• [What is expected]:
The entries below should be transcribed in their entirety, exactly as written.

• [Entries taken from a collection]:
- - - - -
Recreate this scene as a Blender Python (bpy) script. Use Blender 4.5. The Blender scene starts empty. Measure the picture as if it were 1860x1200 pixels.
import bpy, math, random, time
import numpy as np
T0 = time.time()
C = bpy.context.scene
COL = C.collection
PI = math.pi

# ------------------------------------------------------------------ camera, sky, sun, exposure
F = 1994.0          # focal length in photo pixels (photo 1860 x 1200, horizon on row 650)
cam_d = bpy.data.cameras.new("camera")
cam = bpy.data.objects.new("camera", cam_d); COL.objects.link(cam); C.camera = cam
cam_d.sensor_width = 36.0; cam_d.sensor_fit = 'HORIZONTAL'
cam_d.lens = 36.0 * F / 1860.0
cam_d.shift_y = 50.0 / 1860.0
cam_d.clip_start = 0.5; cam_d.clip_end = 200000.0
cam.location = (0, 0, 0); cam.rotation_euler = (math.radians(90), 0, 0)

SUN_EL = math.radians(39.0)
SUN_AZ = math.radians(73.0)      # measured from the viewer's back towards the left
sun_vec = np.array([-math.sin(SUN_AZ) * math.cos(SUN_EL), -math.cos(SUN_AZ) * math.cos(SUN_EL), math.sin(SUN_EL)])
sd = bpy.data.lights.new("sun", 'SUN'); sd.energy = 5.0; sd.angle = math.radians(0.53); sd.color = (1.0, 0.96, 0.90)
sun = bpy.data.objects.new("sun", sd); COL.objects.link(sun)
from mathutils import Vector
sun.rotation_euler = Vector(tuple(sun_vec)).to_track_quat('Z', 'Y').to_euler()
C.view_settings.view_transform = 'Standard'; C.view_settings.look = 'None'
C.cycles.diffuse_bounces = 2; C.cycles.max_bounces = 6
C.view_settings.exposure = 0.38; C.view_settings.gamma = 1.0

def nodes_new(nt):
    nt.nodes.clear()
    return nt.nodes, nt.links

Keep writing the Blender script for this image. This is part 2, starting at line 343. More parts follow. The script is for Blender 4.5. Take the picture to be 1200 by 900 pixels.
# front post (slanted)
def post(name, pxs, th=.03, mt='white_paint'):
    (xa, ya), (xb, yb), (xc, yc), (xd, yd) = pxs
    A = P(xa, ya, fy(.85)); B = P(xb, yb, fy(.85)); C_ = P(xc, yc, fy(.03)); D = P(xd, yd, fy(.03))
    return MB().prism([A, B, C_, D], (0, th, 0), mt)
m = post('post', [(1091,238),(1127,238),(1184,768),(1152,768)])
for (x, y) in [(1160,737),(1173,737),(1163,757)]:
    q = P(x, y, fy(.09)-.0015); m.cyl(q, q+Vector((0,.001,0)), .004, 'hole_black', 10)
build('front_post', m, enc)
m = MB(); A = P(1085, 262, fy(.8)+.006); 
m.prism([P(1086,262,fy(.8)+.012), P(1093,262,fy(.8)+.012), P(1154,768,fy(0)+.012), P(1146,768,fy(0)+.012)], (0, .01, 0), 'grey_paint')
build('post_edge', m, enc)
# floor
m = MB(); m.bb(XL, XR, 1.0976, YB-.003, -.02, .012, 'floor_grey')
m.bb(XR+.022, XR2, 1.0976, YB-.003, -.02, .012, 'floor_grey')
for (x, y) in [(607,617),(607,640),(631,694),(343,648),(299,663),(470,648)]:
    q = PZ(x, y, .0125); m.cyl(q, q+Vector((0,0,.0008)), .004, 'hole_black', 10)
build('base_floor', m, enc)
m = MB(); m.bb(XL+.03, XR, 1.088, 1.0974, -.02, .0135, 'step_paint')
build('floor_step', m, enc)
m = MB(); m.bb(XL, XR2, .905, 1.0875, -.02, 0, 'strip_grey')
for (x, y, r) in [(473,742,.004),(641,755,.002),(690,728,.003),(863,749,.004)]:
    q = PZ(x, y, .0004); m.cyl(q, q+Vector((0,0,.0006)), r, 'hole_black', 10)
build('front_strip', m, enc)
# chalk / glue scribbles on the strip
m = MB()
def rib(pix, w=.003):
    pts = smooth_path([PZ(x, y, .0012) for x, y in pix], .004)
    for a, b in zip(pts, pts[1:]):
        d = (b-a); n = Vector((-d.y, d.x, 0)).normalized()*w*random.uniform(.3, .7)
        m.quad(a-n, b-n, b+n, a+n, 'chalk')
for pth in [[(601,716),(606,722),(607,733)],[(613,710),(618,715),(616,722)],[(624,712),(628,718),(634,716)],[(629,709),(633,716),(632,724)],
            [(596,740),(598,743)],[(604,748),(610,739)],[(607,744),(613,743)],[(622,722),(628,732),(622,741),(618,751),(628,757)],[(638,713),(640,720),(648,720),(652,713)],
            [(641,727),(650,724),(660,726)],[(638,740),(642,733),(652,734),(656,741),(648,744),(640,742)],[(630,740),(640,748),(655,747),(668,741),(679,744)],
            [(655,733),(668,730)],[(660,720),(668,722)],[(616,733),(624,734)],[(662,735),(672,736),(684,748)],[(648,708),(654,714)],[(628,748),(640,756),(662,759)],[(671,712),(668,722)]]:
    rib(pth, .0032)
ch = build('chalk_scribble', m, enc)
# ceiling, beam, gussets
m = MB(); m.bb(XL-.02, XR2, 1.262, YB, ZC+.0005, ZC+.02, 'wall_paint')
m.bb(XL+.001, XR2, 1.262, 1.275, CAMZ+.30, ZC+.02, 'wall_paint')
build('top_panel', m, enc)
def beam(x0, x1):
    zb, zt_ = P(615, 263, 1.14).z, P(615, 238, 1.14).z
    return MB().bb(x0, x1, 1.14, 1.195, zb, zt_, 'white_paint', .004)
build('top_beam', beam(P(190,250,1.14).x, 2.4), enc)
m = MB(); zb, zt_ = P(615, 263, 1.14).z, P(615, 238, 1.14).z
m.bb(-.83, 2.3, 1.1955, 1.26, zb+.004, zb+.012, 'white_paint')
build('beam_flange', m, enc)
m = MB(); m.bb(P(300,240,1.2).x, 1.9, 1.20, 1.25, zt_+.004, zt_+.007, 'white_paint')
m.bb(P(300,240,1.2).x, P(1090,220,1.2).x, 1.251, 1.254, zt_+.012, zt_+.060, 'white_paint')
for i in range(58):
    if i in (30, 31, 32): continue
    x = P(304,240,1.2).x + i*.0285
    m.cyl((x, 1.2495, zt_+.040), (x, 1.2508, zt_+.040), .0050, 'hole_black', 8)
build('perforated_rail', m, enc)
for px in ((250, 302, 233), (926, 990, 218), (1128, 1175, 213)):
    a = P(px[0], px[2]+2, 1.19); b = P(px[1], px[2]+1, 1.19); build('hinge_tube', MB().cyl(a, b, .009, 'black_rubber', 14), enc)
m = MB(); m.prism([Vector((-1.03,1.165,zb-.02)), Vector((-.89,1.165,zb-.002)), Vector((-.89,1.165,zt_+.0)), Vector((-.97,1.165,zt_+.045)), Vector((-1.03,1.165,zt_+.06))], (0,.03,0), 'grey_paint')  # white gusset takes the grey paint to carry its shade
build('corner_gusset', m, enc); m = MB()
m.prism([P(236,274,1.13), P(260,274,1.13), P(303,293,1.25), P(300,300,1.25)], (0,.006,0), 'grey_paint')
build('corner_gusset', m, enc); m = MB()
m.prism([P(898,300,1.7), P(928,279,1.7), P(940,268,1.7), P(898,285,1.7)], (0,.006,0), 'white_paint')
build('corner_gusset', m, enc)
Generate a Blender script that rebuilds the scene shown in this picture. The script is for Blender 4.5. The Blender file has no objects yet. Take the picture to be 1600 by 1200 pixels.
- - - - -
• [Written answer]:
Recreate this scene as a Blender Python (bpy) script. Use Blender 4.5. The Blender scene starts empty. Measure the picture as if it were 1860x1200 pixels.
import bpy, math, random, time
import numpy as np
T0 = time.time()
C = bpy.context.scene
COL = C.collection
PI = math.pi

# ------------------------------------------------------------------ camera, sky, sun, exposure
F = 1994.0          # focal length in photo pixels (photo 1860 x 1200, horizon on row 650)
cam_d = bpy.data.cameras.new("camera")
cam = bpy.data.objects.new("camera", cam_d); COL.objects.link(cam); C.camera = cam
cam_d.sensor_width = 36.0; cam_d.sensor_fit = 'HORIZONTAL'
cam_d.lens = 36.0 * F / 1860.0
cam_d.shift_y = 50.0 / 1860.0
cam_d.clip_start = 0.5; cam_d.clip_end = 200000.0
cam.location = (0, 0, 0); cam.rotation_euler = (math.radians(90), 0, 0)

SUN_EL = math.radians(39.0)
SUN_AZ = math.radians(73.0)      # measured from the viewer's back towards the left
sun_vec = np.array([-math.sin(SUN_AZ) * math.cos(SUN_EL), -math.cos(SUN_AZ) * math.cos(SUN_EL), math.sin(SUN_EL)])
sd = bpy.data.lights.new("sun", 'SUN'); sd.energy = 5.0; sd.angle = math.radians(0.53); sd.color = (1.0, 0.96, 0.90)
sun = bpy.data.objects.new("sun", sd); COL.objects.link(sun)
from mathutils import Vector
sun.rotation_euler = Vector(tuple(sun_vec)).to_track_quat('Z', 'Y').to_euler()
C.view_settings.view_transform = 'Standard'; C.view_settings.look = 'None'
C.cycles.diffuse_bounces = 2; C.cycles.max_bounces = 6
C.view_settings.exposure = 0.38; C.view_settings.gamma = 1.0

def nodes_new(nt):
    nt.nodes.clear()
    return nt.nodes, nt.links

Keep writing the Blender script for this image. This is part 2, starting at line 343. More parts follow. The script is for Blender 4.5. Take the picture to be 1200 by 900 pixels.
# front post (slanted)
def post(name, pxs, th=.03, mt='white_paint'):
    (xa, ya), (xb, yb), (xc, yc), (xd, yd) = pxs
    A = P(xa, ya, fy(.85)); B = P(xb, yb, fy(.85)); C_ = P(xc, yc, fy(.03)); D = P(xd, yd, fy(.03))
    return MB().prism([A, B, C_, D], (0, th, 0), mt)
m = post('post', [(1091,238),(1127,238),(1184,768),(1152,768)])
for (x, y) in [(1160,737),(1173,737),(1163,757)]:
    q = P(x, y, fy(.09)-.0015); m.cyl(q, q+Vector((0,.001,0)), .004, 'hole_black', 10)
build('front_post', m, enc)
m = MB(); A = P(1085, 262, fy(.8)+.006); 
m.prism([P(1086,262,fy(.8)+.012), P(1093,262,fy(.8)+.012), P(1154,768,fy(0)+.012), P(1146,768,fy(0)+.012)], (0, .01, 0), 'grey_paint')
build('post_edge', m, enc)
# floor
m = MB(); m.bb(XL, XR, 1.0976, YB-.003, -.02, .012, 'floor_grey')
m.bb(XR+.022, XR2, 1.0976, YB-.003, -.02, .012, 'floor_grey')
for (x, y) in [(607,617),(607,640),(631,694),(343,648),(299,663),(470,648)]:
    q = PZ(x, y, .0125); m.cyl(q, q+Vector((0,0,.0008)), .004, 'hole_black', 10)
build('base_floor', m, enc)
m = MB(); m.bb(XL+.03, XR, 1.088, 1.0974, -.02, .0135, 'step_paint')
build('floor_step', m, enc)
m = MB(); m.bb(XL, XR2, .905, 1.0875, -.02, 0, 'strip_grey')
for (x, y, r) in [(473,742,.004),(641,755,.002),(690,728,.003),(863,749,.004)]:
    q = PZ(x, y, .0004); m.cyl(q, q+Vector((0,0,.0006)), r, 'hole_black', 10)
build('front_strip', m, enc)
# chalk / glue scribbles on the strip
m = MB()
def rib(pix, w=.003):
    pts = smooth_path([PZ(x, y, .0012) for x, y in pix], .004)
    for a, b in zip(pts, pts[1:]):
        d = (b-a); n = Vector((-d.y, d.x, 0)).normalized()*w*random.uniform(.3, .7)
        m.quad(a-n, b-n, b+n, a+n, 'chalk')
for pth in [[(601,716),(606,722),(607,733)],[(613,710),(618,715),(616,722)],[(624,712),(628,718),(634,716)],[(629,709),(633,716),(632,724)],
            [(596,740),(598,743)],[(604,748),(610,739)],[(607,744),(613,743)],[(622,722),(628,732),(622,741),(618,751),(628,757)],[(638,713),(640,720),(648,720),(652,713)],
            [(641,727),(650,724),(660,726)],[(638,740),(642,733),(652,734),(656,741),(648,744),(640,742)],[(630,740),(640,748),(655,747),(668,741),(679,744)],
            [(655,733),(668,730)],[(660,720),(668,722)],[(616,733),(624,734)],[(662,735),(672,736),(684,748)],[(648,708),(654,714)],[(628,748),(640,756),(662,759)],[(671,712),(668,722)]]:
    rib(pth, .0032)
ch = build('chalk_scribble', m, enc)
# ceiling, beam, gussets
m = MB(); m.bb(XL-.02, XR2, 1.262, YB, ZC+.0005, ZC+.02, 'wall_paint')
m.bb(XL+.001, XR2, 1.262, 1.275, CAMZ+.30, ZC+.02, 'wall_paint')
build('top_panel', m, enc)
def beam(x0, x1):
    zb, zt_ = P(615, 263, 1.14).z, P(615, 238, 1.14).z
    return MB().bb(x0, x1, 1.14, 1.195, zb, zt_, 'white_paint', .004)
build('top_beam', beam(P(190,250,1.14).x, 2.4), enc)
m = MB(); zb, zt_ = P(615, 263, 1.14).z, P(615, 238, 1.14).z
m.bb(-.83, 2.3, 1.1955, 1.26, zb+.004, zb+.012, 'white_paint')
build('beam_flange', m, enc)
m = MB(); m.bb(P(300,240,1.2).x, 1.9, 1.20, 1.25, zt_+.004, zt_+.007, 'white_paint')
m.bb(P(300,240,1.2).x, P(1090,220,1.2).x, 1.251, 1.254, zt_+.012, zt_+.060, 'white_paint')
for i in range(58):
    if i in (30, 31, 32): continue
    x = P(304,240,1.2).x + i*.0285
    m.cyl((x, 1.2495, zt_+.040), (x, 1.2508, zt_+.040), .0050, 'hole_black', 8)
build('perforated_rail', m, enc)
for px in ((250, 302, 233), (926, 990, 218), (1128, 1175, 213)):
    a = P(px[0], px[2]+2, 1.19); b = P(px[1], px[2]+1, 1.19); build('hinge_tube', MB().cyl(a, b, .009, 'black_rubber', 14), enc)
m = MB(); m.prism([Vector((-1.03,1.165,zb-.02)), Vector((-.89,1.165,zb-.002)), Vector((-.89,1.165,zt_+.0)), Vector((-.97,1.165,zt_+.045)), Vector((-1.03,1.165,zt_+.06))], (0,.03,0), 'grey_paint')  # white gusset takes the grey paint to carry its shade
build('corner_gusset', m, enc); m = MB()
m.prism([P(236,274,1.13), P(260,274,1.13), P(303,293,1.25), P(300,300,1.25)], (0,.006,0), 'grey_paint')
build('corner_gusset', m, enc); m = MB()
m.prism([P(898,300,1.7), P(928,279,1.7), P(940,268,1.7), P(898,285,1.7)], (0,.006,0), 'white_paint')
build('corner_gusset', m, enc)
Generate a Blender script that rebuilds the scene shown in this picture. The script is for Blender 4.5. The Blender file has no objects yet. Take the picture to be 1600 by 1200 pixels.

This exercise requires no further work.